Results print at the testing center after the exam (or display on screen for OnVUE). The report shows pass or fail per section plus your numeric score on each. Candidates who pass move into the licensure phase: Board application, broker employment confirmation, fingerprinting, and the license fee.
§ 05 Common mistakes
Montana candidates who fail the exam tend to fail in a handful of specific ways:
- Confusing statutory broker with agency. Montana's statutory broker is a non-agency status. Candidates who treat it as a form of agency miss the scenario questions on duties owed.
- Skipping water-rights content. Montana's prior-appropriation doctrine creates licensee considerations for rural transactions.
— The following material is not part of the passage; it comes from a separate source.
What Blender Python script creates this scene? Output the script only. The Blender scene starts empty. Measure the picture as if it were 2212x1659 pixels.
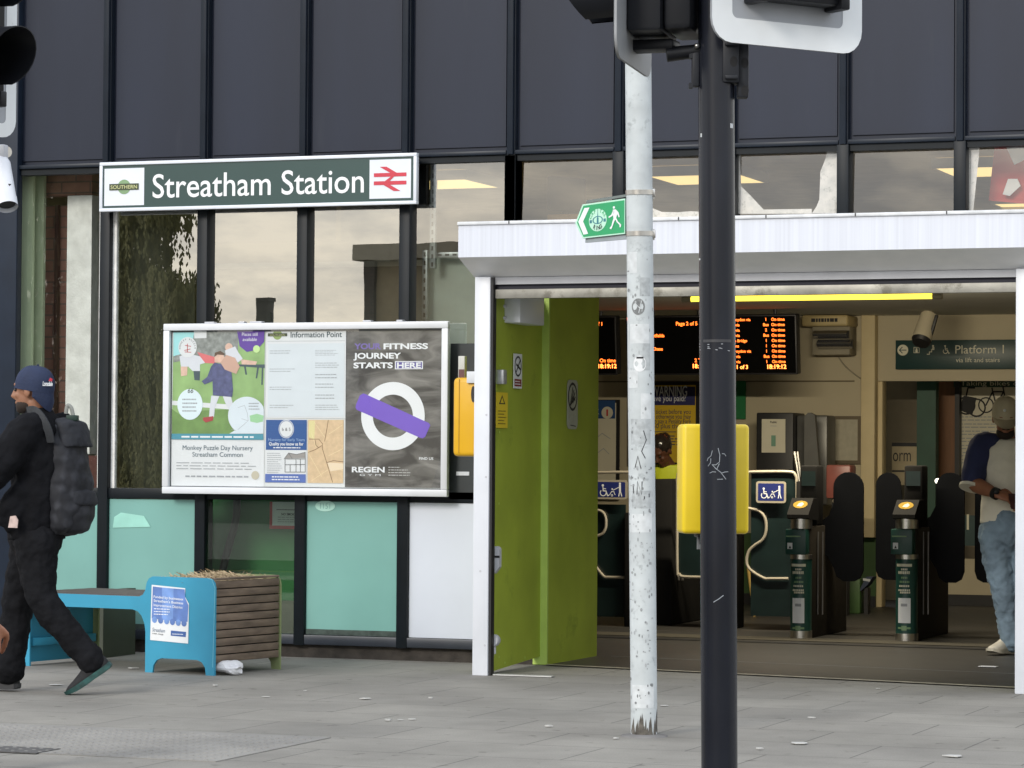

Generic national materials don't cover it.
- Underestimating the small state portion's per-item weight. 33 items at 70% leaves narrow margin. Skimming any topic loses recoverable points fast.
- Picking OnVUE without a quiet room. OnVUE works well in a dedicated quiet space, less well in a shared apartment or office. Failing the environment check at log-in costs an appointment.
- Missing the Relationships in Real Estate Transactions Act disclosure timing. The form must be presented before specific real estate services are performed.
- Showing up without an unexpired ID or with a name mismatch. Pearson VUE turns candidates away for ID problems.